Code Machine

Overview

Code Machine is a compact puzzle game about helping a little worker robot escape a chaotic factory. You build sequences of commands, hit run, and watch everything unfold in real time.

It starts simple. Move here, push that, reach the goal. Then conveyors, doors, buttons, and hazards begin to get in your way.

It’s less about quick reactions and more about thinking ahead, spotting patterns, and nudging systems into doing the work for you.

Development Story

I made Code Machine in about 12 days for the 2026 Gamedev.js Game Jam. The theme was ‘Machines’ so I had the idea to let the user program a machine in a factory. I’ve made block pushing games before but I’ve never done indirect control like this, so it felt like a fun twist.

Instead of moving a character with the keyboard, you write instructions and let them play out.
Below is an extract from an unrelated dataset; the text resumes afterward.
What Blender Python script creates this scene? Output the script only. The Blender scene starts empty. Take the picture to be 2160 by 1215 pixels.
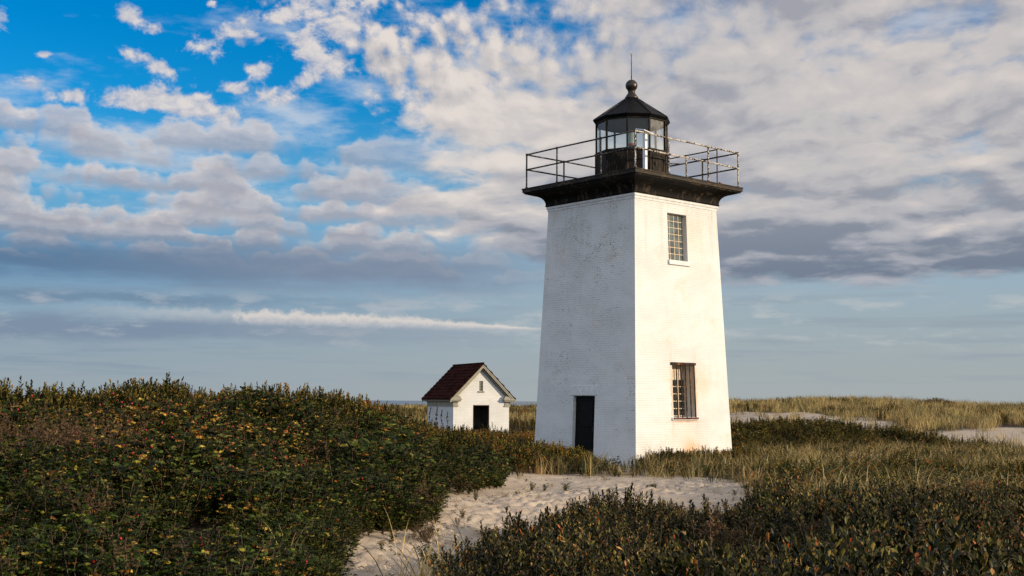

Most of the time went into getting the core loop feeling right. Place commands, run them, reset, tweak, repeat. Once that worked smoothly, the rest of the game fell into place.

Design Notes

The whole game is built around simple systems interacting. Conveyors move things, buttons toggle doors, workers follow instructions. None of it is complicated on its own, but together it creates surprising behaviour.

I tried to keep everything readable at a glance. Clear tiles, consistent rules, and just enough visual feedback to understand what went wrong.

Levels are short and focused. The goal isn’t to overwhelm, but to give you small problems that escalate in interesting ways.

If I had more time, I’d like to explore more mechanics and maybe let players build their own levels.

Technical Notes

Code Machine was built with BeepMini and uses a lot of the built in systems to keep development fast:

Keeping everything predictable was important. If the same program gave different results, the puzzles wouldn’t work.

Player Tips

  • Start simple. Get something working, then refine it.
  • Watch what actually happens, not what you expect to happen. I tried to make the factory surprise you.
  • Make use of the Pause command. It helps a lot.

Reflection

I am really pleased with how Code Machine came together. I started making it on holiday so didn’t have the full jam to work on it. Fortunately keeping the scope small meant it didn’t spiral out of control.

The most interesting part is how much depth you can get from a few basic rules. It makes me want to explore more system-driven puzzle games in the future.

If I revisit it, I’d like to add more level variety and some more systems to interact with.